CoCoA-Mix: Confusion-and-Confidence-Aware Mixture Model for Context Optimization

CoCoA-Mix enhances specialization and generalization in prompt tuning using CoA-loss for refined decision boundaries and CoA-weights for confidence-based scaling.

Prompt tuning, which adapts vision-language models by freezing model parameters and optimizing only the prompt, has proven effective for task-specific adaptations. The core challenge in prompt tuning is improving specialization for a specific task and generalization for unseen domains. However, frozen encoders often produce misaligned features, leading to confusion between classes and limiting specialization. To overcome this issue, we propose a confusion-aware loss (CoA-loss) that improves specialization by refining the decision boundaries between confusing classes. Additionally, we mathematically demonstrate that a mixture model can enhance generalization without compromising specialization. This is achieved using confidence-aware weights (CoA-weights), which adjust the weights of each prediction in the mixture model based on its confidence within the class domains. Extensive experiments show that CoCoA-Mix, a mixture model with CoA-loss and CoA-weights, outperforms state-of-the-art methods by enhancing specialization and generalization. Our code is publicly available at https://github.com/url-kaist/CoCoA-Mix.

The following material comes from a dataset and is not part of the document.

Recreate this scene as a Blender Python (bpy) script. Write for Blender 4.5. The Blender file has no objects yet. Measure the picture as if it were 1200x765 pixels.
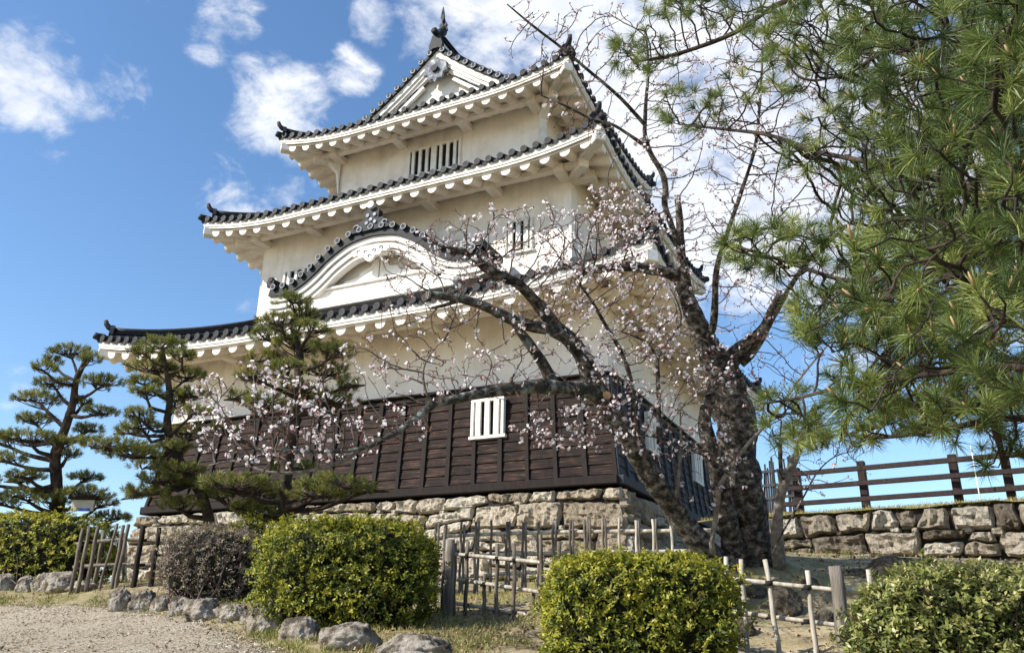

The learnable prompt \( \boldsymbol{t}_i \) is optimized with CoA-loss to specialize in distinguishing confusing classes within the training domain. CoA-weights adjusts prediction confidence by increasing \(\pi_i^\text{in}\) for in-class and decreasing \(\pi_i^\text{out}\) for out-class. At inference, the specialized predictions \(\hat{p}_{\mathbf{t}_i}\), adjusted via CoA-weights, are combined with the generalized predictions \(\hat{p}_{\mathbf{t}_0}\) to ensure generalization while preserving specialization.

CoCoA-Mix achieves average harmonic mean improvements of 15.28% and 3.28% over zero-shot CLIP in base-to-new generalization and cross-dataset transfer, respectively; it also improves the average accuracy in few-shot class-incremental learning by 5.6%p.